-- What to produce --
The answer is a single number: how many lines hold the string "script".

---------- Entries supplied

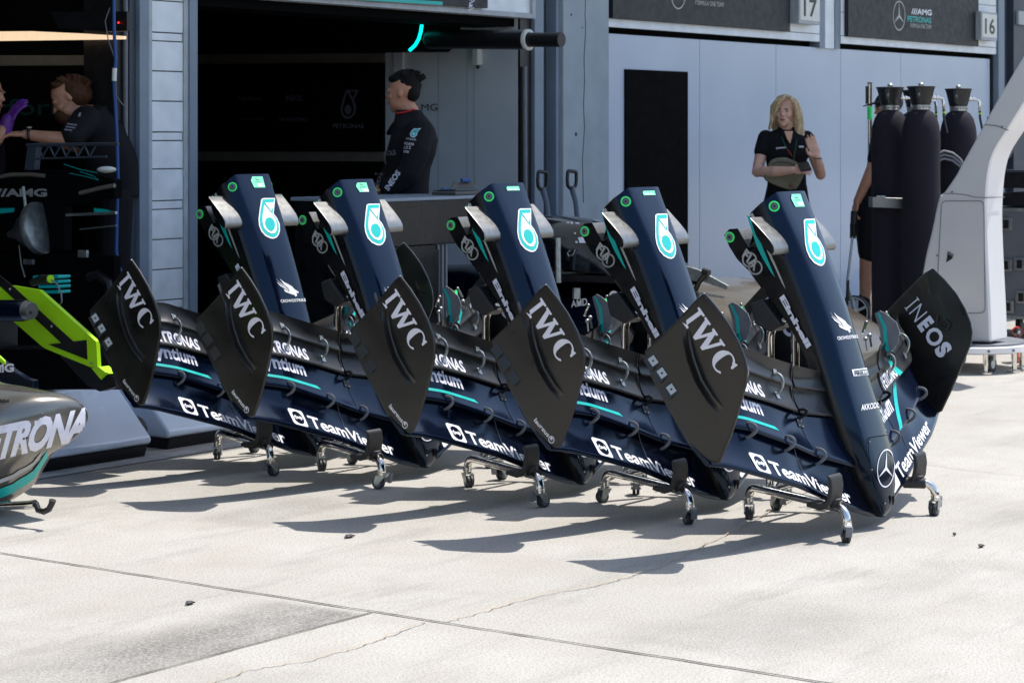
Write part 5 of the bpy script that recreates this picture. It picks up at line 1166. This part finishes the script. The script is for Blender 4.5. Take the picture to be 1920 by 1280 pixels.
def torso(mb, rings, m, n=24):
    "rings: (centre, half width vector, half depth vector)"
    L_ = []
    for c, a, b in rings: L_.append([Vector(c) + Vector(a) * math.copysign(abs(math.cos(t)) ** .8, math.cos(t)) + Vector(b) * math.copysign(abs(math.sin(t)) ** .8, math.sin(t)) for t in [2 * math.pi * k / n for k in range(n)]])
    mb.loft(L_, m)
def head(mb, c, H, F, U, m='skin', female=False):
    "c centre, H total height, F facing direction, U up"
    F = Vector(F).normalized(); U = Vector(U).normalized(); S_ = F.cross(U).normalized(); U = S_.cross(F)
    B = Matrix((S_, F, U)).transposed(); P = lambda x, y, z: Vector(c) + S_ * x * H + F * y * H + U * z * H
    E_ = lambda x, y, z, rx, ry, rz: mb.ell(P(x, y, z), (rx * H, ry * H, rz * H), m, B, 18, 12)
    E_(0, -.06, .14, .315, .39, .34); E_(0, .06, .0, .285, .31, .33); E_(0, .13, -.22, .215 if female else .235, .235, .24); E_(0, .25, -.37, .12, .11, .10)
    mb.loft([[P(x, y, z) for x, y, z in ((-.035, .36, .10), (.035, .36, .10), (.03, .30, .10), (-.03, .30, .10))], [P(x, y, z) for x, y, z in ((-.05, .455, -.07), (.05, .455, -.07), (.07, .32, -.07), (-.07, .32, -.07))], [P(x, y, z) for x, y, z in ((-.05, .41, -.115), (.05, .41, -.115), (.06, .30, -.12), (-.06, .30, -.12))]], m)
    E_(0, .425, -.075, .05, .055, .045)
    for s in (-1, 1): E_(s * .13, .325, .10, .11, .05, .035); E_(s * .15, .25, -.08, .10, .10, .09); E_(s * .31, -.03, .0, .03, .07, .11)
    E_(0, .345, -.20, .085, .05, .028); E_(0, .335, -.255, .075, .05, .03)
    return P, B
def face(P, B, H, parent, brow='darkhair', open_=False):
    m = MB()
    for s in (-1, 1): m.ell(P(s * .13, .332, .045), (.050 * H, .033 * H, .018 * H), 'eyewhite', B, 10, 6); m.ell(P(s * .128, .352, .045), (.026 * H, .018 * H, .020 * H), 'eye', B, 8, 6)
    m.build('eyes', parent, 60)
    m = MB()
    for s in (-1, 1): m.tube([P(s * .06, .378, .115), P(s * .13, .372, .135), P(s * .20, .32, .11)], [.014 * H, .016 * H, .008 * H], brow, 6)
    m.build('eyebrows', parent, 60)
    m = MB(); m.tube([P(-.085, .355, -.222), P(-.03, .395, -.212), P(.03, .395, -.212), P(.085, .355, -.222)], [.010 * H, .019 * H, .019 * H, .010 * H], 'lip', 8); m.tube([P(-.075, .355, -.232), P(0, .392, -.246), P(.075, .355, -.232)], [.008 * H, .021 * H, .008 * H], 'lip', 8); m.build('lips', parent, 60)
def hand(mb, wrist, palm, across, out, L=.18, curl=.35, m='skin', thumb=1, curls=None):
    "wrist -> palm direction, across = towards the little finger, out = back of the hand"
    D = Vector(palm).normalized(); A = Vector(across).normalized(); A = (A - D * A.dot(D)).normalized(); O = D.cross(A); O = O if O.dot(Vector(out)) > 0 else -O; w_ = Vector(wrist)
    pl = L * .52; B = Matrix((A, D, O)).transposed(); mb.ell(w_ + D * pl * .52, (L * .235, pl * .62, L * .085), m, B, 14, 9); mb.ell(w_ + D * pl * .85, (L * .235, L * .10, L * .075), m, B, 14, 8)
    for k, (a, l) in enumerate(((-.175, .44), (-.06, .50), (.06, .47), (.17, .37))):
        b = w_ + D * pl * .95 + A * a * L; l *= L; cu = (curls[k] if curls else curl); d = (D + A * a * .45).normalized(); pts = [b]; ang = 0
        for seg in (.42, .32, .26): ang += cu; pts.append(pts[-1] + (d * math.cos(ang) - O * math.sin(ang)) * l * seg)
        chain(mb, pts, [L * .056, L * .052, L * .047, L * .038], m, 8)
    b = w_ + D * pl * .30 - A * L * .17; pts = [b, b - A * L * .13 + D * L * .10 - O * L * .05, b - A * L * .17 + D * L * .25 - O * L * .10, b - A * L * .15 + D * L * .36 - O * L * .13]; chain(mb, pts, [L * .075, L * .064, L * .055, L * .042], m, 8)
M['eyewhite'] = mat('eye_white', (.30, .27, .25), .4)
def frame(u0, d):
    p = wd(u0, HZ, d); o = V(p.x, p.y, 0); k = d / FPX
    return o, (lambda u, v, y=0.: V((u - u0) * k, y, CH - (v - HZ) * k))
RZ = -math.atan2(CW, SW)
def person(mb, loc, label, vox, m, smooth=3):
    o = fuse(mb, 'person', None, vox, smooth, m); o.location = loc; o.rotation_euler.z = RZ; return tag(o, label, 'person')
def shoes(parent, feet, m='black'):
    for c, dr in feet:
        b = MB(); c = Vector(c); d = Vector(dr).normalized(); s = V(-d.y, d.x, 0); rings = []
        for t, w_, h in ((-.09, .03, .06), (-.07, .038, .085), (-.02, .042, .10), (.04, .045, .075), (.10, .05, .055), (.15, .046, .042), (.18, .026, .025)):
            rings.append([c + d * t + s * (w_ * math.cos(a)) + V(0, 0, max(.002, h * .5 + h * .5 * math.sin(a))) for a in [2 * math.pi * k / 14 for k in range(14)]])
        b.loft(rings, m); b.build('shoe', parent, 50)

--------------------
---------- Entries supplied

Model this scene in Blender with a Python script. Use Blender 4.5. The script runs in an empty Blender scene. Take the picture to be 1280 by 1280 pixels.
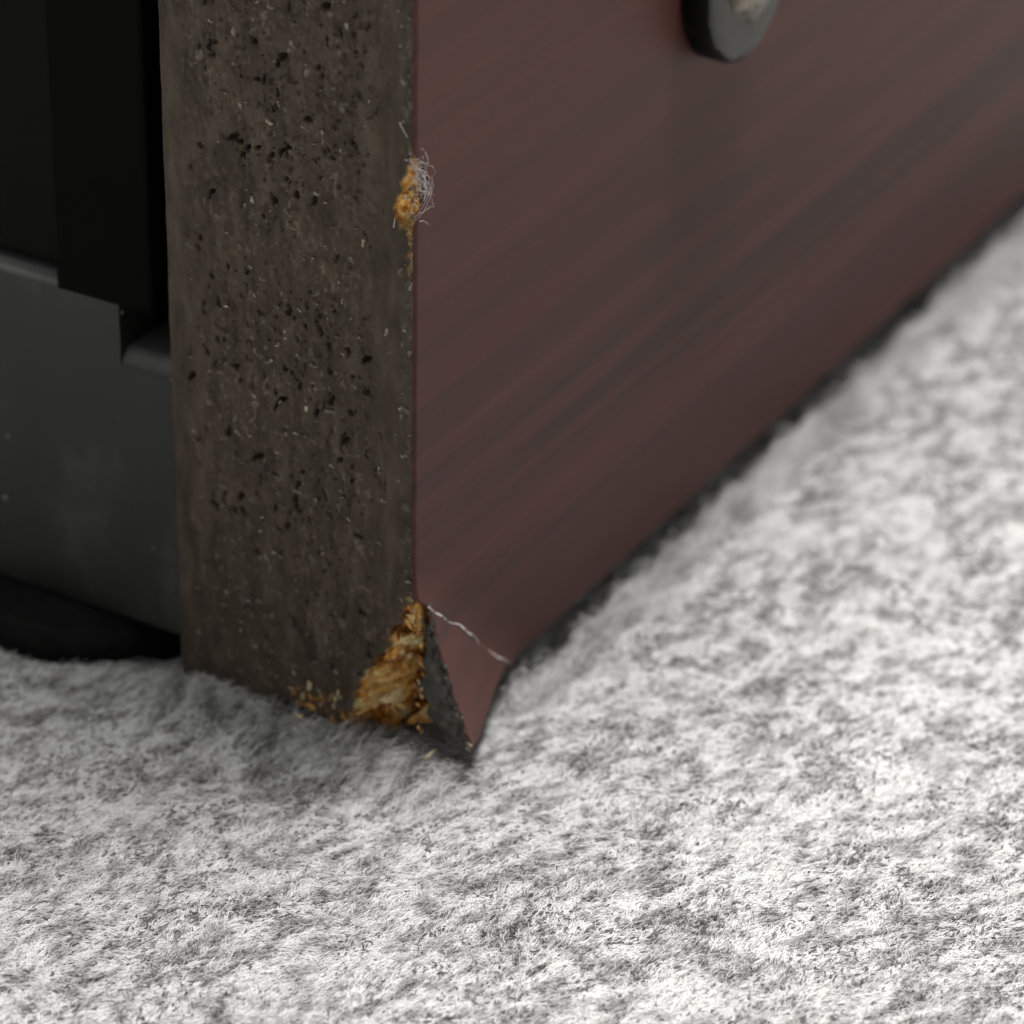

--------------------

-- Exercise result --
2